PICICA: "A
discussão acerca de o que é alienação pode ser extensa e caminhar por
territórios completamente opostos. Dentre todas as formas de discuti-la,
tentarei me focar unicamente no conceito de alienação em Marx nos Manuscritos Econômico-Filosóficos de 1844"
O que é alienação em Marx?
A
discussão acerca de o que é alienação pode ser extensa e caminhar por
territórios completamente opostos. Dentre todas as formas de discuti-la,
tentarei me focar unicamente no conceito de alienação em Marx nos Manuscritos Econômico-Filosóficos de 1844.

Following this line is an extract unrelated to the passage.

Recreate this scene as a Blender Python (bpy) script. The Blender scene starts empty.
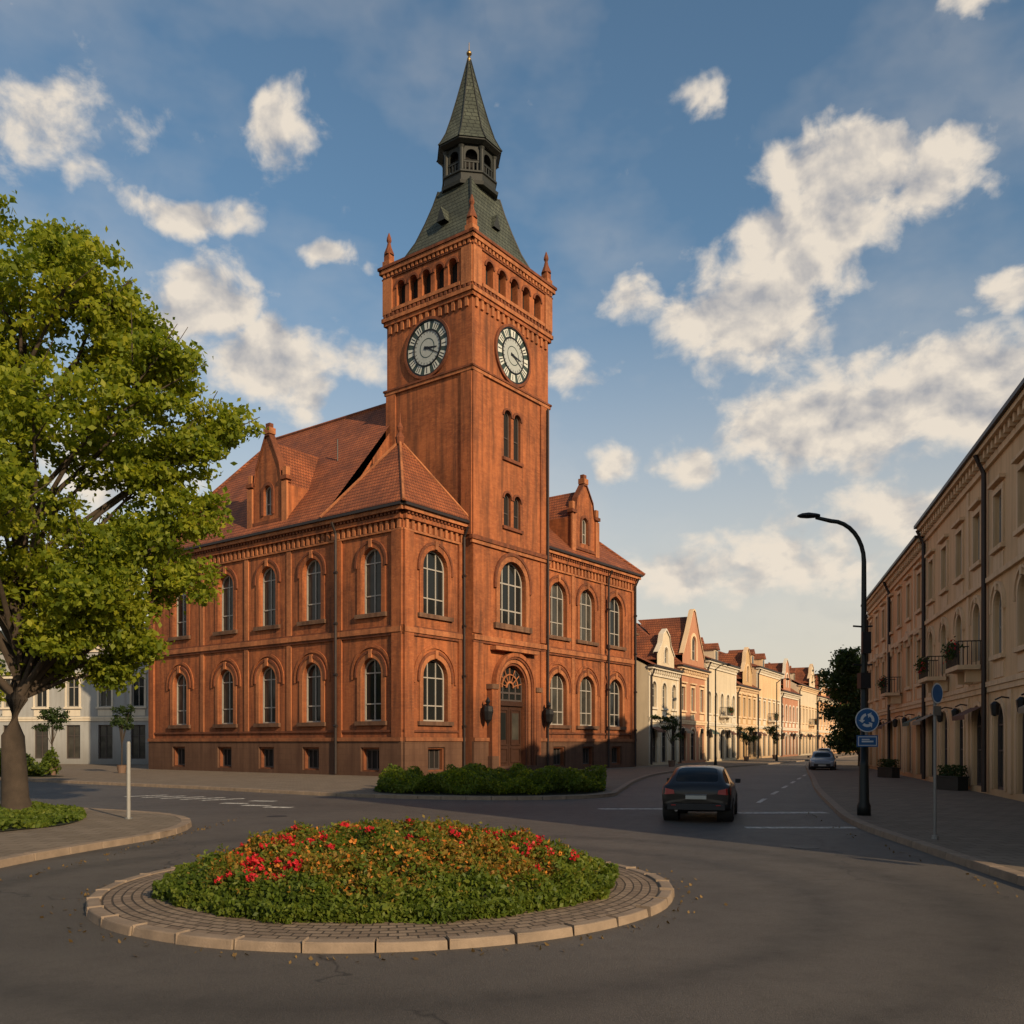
import bpy, math, random, bmesh
import numpy as np
from mathutils import Vector, Matrix
from mathutils.geometry import tessellate_polygon
random.seed(7); np.random.seed(7)
rad=math.radians
scene=bpy.context.scene
scene.view_settings.view_transform='Standard'; scene.view_settings.look='None'; scene.view_settings.exposure=0
col=scene.collection

# ---------------------------------------------------------------- nodes
def N(nt,typ,ins=None,**attrs):
    n=nt.nodes.new(typ)
    for k,v in attrs.items(): setattr(n,k,v)
    for k,v in (ins or {}).items():
        if isinstance(v,bpy.types.NodeSocket): nt.links.new(v,n.inputs[k])
        else: n.inputs[k].default_value=v
    return n
def M(nt,op,a,b=0.0,c=None,clamp=False):
    ins={0:a,1:b}
    if c is not None: ins[2]=c
    return N(nt,'ShaderNodeMath',ins,operation=op,use_clamp=clamp).outputs[0]
def c4(c): return (c[0],c[1],c[2],1)
def newmat(name):
    m=bpy.data.materials.new(name); m.use_nodes=True; nt=m.node_tree; nt.nodes.clear()
    out=N(nt,'ShaderNodeOutputMaterial'); return m,nt,out
def mixc(nt,f,a,b,bt='MIX'):
    return N(nt,'ShaderNodeMixRGB',{0:f,1:a,2:b},blend_type=bt).outputs[0]
def ramp(nt,f,stops):
    r=N(nt,'ShaderNodeValToRGB',{0:f}); e=r.color_ramp.elements
    while len(e)<len(stops): e.new(0.5)
    for i,(p,c) in enumerate(stops): e[i].position=p; e[i].color=c4(c)
    return r.outputs[0]
def boxuv(nt):
    tc=N(nt,'ShaderNodeTexCoord').outputs['Object']
    g=N(nt,'ShaderNodeNewGeometry').outputs['True Normal']
    vt=N(nt,'ShaderNodeVectorTransform',{0:g},vector_type='NORMAL',convert_from='WORLD',convert_to='OBJECT').outputs[0]
    s=N(nt,'ShaderNodeSeparateXYZ',{0:vt}); p=N(nt,'ShaderNodeSeparateXYZ',{0:tc})
    f=M(nt,'GREATER_THAN',M(nt,'ABSOLUTE',s.outputs[0]),M(nt,'ABSOLUTE',s.outputs[1]))
    u=M(nt,'ADD',M(nt,'MULTIPLY',p.outputs[0],M(nt,'SUBTRACT',1.0,f)),M(nt,'MULTIPLY',p.outputs[1],f))
    return N(nt,'ShaderNodeCombineXYZ',{0:u,1:p.outputs[2],2:0.0}).outputs[0],tc
def noise(nt,v,scale,detail=4,rough=.55,dist=0.0):
    return N(nt,'ShaderNodeTexNoise',{'Vector':v,'Scale':scale,'Detail':detail,'Roughness':rough,'Distortion':dist}).outputs[0]
def mr(nt,v,a,b,c=0.0,d=1.0,**k): return N(nt,'ShaderNodeMapRange',{0:v,1:a,2:b,3:c,4:d},**k).outputs[0]
def bump(nt,h,s=.5,d=.02):
    return N(nt,'ShaderNodeBump',{'Height':h,'Strength':s,'Distance':d}).outputs[0]
def pbsdf(nt,out,col_,rough=.8,nrm=None,metal=0.0,spec=.4):
    ins={'Base Color':col_,'Roughness':rough,'Metallic':metal,'Specular IOR Level':spec}
    if nrm is not None: ins['Normal']=nrm
    b=N(nt,'ShaderNodeBsdfPrincipled',ins); nt.links.new(b.outputs[0],out.inputs[0]); return b
def mat_plain(name,c,rough=.6,metal=0.0,var=.25,scale=3.0,spec=.4,bmp=0.0):
    m,nt,out=newmat(name); tc=N(nt,'ShaderNodeTexCoord').outputs['Object']
    n=noise(nt,tc,scale,4,.6)
    cc=mixc(nt,n,c4([x*(1-var) for x in c]),c4([min(1,x*(1+var)) for x in c]))
    nr=bump(nt,noise(nt,tc,scale*12,3),bmp,.01) if bmp else None
    pbsdf(nt,out,cc,rough,nr,metal,spec); return m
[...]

Trabalho como aquilo que é fundamental para o sujeito
Marx não vê no trabalho uma expressão
qualquer da vida. Para Marx, o trabalho tem uma localização especial,
até mesmo privilegiada, por ser a exteriorização do ser. Por ser a
objetificação da essência humana, por ser o processo de colocar pra fora
a mais pura humanidade, o esforço material da transformação do mundo e
satisfação das necessidades.
Segundo o autor, uma das coisas que nos
separa do restante dos animais é a capacidade de modificarmos o ambiente
de acordo com nossos projetos (e modificar nossos projetos de acordo
com a realidade material), assim, utilizando/fabricando/produzindo
nossas próprias ferramentas de produção.
Construir uma ferramenta de produção não é
uma coisa qualquer. Se trata de construir um objeto mediador que
ajudará na atividade de manipulação e transformação da natureza. A
ferramenta é aquilo que auxilia o processo de transformação da
realidade, é quase como uma reação à impossibilidade de realizar um
projeto com os objetos que a natureza “crua” fornece.
Isso significa que construir as próprias
ferramentas é exercer uma dominação impossível a qualquer outro animal:
claro que outros animais também se utilizam de ferramentas, mas, para
Marx, não na mesma atividade que a humana. Os outros animais não
concebem um projeto, realizam a aplicação deste projeto de modificação
da natureza e, após a primeira tentativa, num processo dialético,
realizam a modificação do próprio projeto, após verificar se as
condições materiais possibilitam ou não a sua feitura.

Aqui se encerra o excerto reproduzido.